Talk to a Senior boardroom cyber Practitioner
If you would like a senior iSECTECH boardroom cyber practitioner to facilitate the first version of this reading and discussion for your board, we run these sessions confidentially across healthcare, financial services, manufacturing and critical infrastructure. The output is a sharper set of board-level cyber questions and a clearer view of where the management team’s narrative diverges from the underlying evidence. Contact us to begin the conversation.
A Final Word on Privilege and Disclosure
There are legitimate questions about how to structure board engagement with incident reports in ways that preserve attorney-client privilege, manage regulatory disclosure obligations, and protect sensitive third-party information.
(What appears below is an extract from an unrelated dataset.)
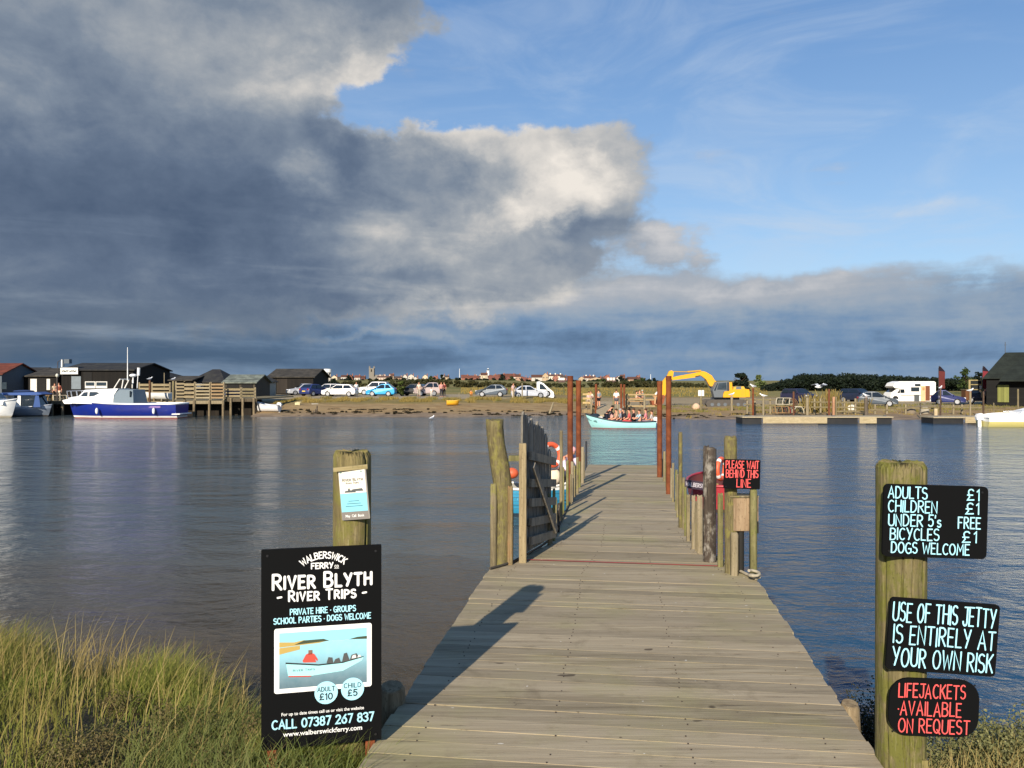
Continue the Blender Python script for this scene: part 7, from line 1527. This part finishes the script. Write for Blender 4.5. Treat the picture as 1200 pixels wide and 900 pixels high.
x, y, z = scatter(6500, -1.7, -.45, 1.8, 4.2, 23, lambda x, y, r: (x < np.interp(y, [1, 7], [-.80, -.10]) - .06) & (y < 4.1)); r = np.random.default_rng(7)
blades('grass', 'short grey green grass round the foot of the river trips board', x, y, z, r.uniform(.10, .34, len(x)), r.uniform(.002, .0042, len(x)), .7, G3, seed=4, segs=3, wind=(.1, 0))
x, y, z = scatter(5200, -1.15, -.52, 3.42, 3.95, 27, lambda x, y, r: x < np.interp(y, [1, 7], [-.80, -.10]) - .08); r = np.random.default_rng(12)
blades('grass', 'taller grass tuft between the river trips board and the round post', x, y, z, r.uniform(.10, .26, len(x)), r.uniform(.002, .004, len(x)), .6, G1, seed=14, segs=3, wind=(.1, 0))
# seed heads over the grass tops
x, y, z = scatter(260, -5.5, -.9, 3.6, 5.4, 24, lambda x, y, r: y < np.interp(x, [-9, -3.2, -2.0, -1.1, -.5], [6.3, 5.5, 5.1, 4.4, 4.1])); r = np.random.default_rng(8)
blades('seed_heads', 'pale seed stems standing above the marsh grass', x, y, z, r.uniform(.42, .66, len(x)) * np.interp(x, [-5, -1.2, -.8], [1, .8, .6]), np.full(len(x), .0038), .22, G2, seed=9, segs=4, wind=(.14, 0))
LW = leafmat('#62563a', '#7a6c44', '#50582f', 3, .25); rs = np.random.default_rng(70); sp = []
while len(sp) < 46:
    a, b = -2.3 + rs.random() * 1.5, 2.3 + rs.random() * 1.9
    if a < np.interp(b, [1, 7], [-.80, -.10]) - .15: sp.append((a, b, .07 + .12 * rs.random(), .06 + .12 * rs.random()))
C_ = [(a, b, float(near_h(a, b)) + c * .5) for a, b, c, _ in sp]; R_ = [(w_, w_ * .8, h * .8) for _, _, h, w_ in sp]
tag(leafobj('low_weeds', leafquads(C_, R_, 36000, .0055, 71), LW), 'brownish low weeds among the grass left of the river trips board', 'weeds', kind='stuff')
# right: dry stems in front, grey green saltmarsh shrub, dark weed and stones by the deck
def right_ok(x, y, r): return x > np.interp(y, [1, 7], [1.32, 2.0]) + .12
x, y, z = scatter(4200, 1.5, 4.2, 2.4, 4.4, 31, right_ok); r = np.random.default_rng(9)
blades('dry_grass', 'pale dry stems at the foot of the mossy sign post', x, y, z, r.uniform(.12, .36, len(x)), r.uniform(.0025, .005, len(x)), .4, G2, seed=10, segs=3, wind=(.12, 0))
SHR = leafmat('#6d7048', '#8a8558', '#54582f', 2.5, .2); DSH = leafmat('#2b2f1e', '#434026', '#1c1d13', 3, .1)
def shrubs(name, label, spots, mat, n, leaf, seed):
    C = [(a, b, float(near_h(a, b)) + c * .45) for a, b, c, _ in spots]; Rr = [(w_, w_ * .8, h * .75) for _, _, h, w_ in spots]; o = leafobj(name, leafquads(C, Rr, n, leaf, seed), mat); return tag(o, label, 'shrub', kind='stuff')
rs = np.random.default_rng(40); sp = [(2.15 + rs.random() * 2.2, 4.25 + rs.random() * .7, .20 + .14 * rs.random(), .16 + .14 * rs.random()) for _ in range(46)]
shrubs('saltmarsh_shrub', 'grey green saltmarsh scrub right of the lifejackets board', sp, SHR, 60000, .0075, 41)
sp = [(1.70 + rs.random() * .30, 3.95 + rs.random() * .5, .22 + .42 * rs.random(), .10 + .08 * rs.random()) for _ in range(34)]
shrubs('dark_weed', 'dark weed between the jetty deck and the mossy sign post', sp, DSH, 70000, .0065, 42)
for i, (a, b, s_, lab) in enumerate(((1.66, 3.72, .14, 'rounded pale stone against the right edge of the deck'), (1.74, 3.45, .13, 'grey stone behind the foot of the mossy post'), (1.85, 3.95, .11, 'dark stone among the weed right of the deck'), (-.62, 4.05, .09, 'small stone by the log end left of the deck'), (2.35, 5.15, .14, 'weedy stone in the shallows behind the mossy post'), (2.85, 5.25, .12, 'flat weedy stone in the shallows at right'))):
    zb = max(float(near_h(a, b)), -.02); mb = MB(); mb.ell((a, b, zb + s_ * .4), (s_ * 1.2, s_, s_ * .7), 14, 9); mb.v = [tuple(Vector(v) + Vector(noise.noise_vector(Vector(v) * 7)) * .035) for v in mb.v]; tag(mb.build('stone', paint('#8a8272' if i < 2 else '#4c463a', .9, dirt=.35, scale=14)), lab, 'stone')
# far bank tussocks and weed line
def farblades(name, label, n, px0, px1, y0, y1, h, wd, mat, seed, dens=.2):
    r = np.random.default_rng(seed); y = r.uniform(y0, y1, n); x = (r.uniform(px0, px1, n) - CX) / F * y; c = np.sin(x * .9 + seed) * np.sin(y * .8 + x * .3) + .5 * np.sin(x * 2.7); k = c > dens; x, y = x[k], y[k]
    blades(name, label, x, y, far_h(x, y) - .03, h * (.4 + .8 * r.random(len(x))), np.full(len(x), wd), .5, mat, seed=seed, segs=2, wind=(.1, 0))
FG = leafmat('#8f7f42', '#77693a', '#9c8548', .4); FG2 = leafmat('#6b6a34', '#877d40', '#565a2c', .3)
farblades('bank_grass', 'yellow brown grass on the sandy far bank', 20000, 320, 690, 79.5, 87, .42, .03, FG, 51); farblades('bank_grass', 'green tussocks along the edge of the car park', 9000, 320, 690, 82, 88, .40, .03, FG2, 52, .5)
farblades('bank_grass', 'rough grass on the right hand bank', 11000, 760, 1200, 69, 84, .30, .03, FG2, 53, .25); farblades('bank_grass', 'dry grass on the right hand bank', 9000, 760, 1200, 64, 82, .28, .03, FG, 54, .5)
farblades('field_grass', 'yellowish grass of the field beyond the car park', 14000, 540, 900, 112, 190, .55, .06, FG, 55, .2)
WEED = leafmat('#1f1c12', '#332d1a', '#15130c', 1.0, .05); r = np.random.default_rng(61); C = []; Rr = []
for k in range(150):
    y = 69.4 + 3.4 * r.random() ** 1.3; x = (r.uniform(330, 860) - CX) / F * y; rr = r.uniform(.08, .26) if r.random() < .7 else r.uniform(.3, .7)
    C.append((x, y if x < 8 else y - 5.5, gz_(x, y if x < 8 else y - 5.5) + .02)); Rr.append((rr, rr * .5, .07))
tag(leafobj('bladder_weed', leafquads(C, Rr, 16000, .05, 62), WEED), 'dark seaweed strewn along the muddy far shore', 'seaweed', kind='stuff')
Those questions are real, and they are best addressed by experienced cyber-aware counsel in advance of the session rather than improvised during it. The companies that have made the structural investment in counsel-supported board engagement with incident substance are the ones that have unlocked the governance benefit without incurring the disclosure cost. The companies that have not yet had this conversation should have it now.
“Across the engagements we reviewed this quarter, fewer than one in seven boards had read a detailed incident report — internal or external — in the prior twenty-four months.”
iSECTECH iSECTECH quarterly boardroom cyber review summary review summary
A Quiet Note to the Board Chair
If you are a board chair reading this on a Sunday evening, the practice above is not one you need to operationalize tonight. It is one you need to put on your board’s calendar for the next twelve months. The first reading will be uncomfortable. Every subsequent reading will be easier and more useful than the last. The boards whose cyber governance improves most over the next decade will be the boards whose chairs decided this year that the time for reading abstractions about cyber had ended.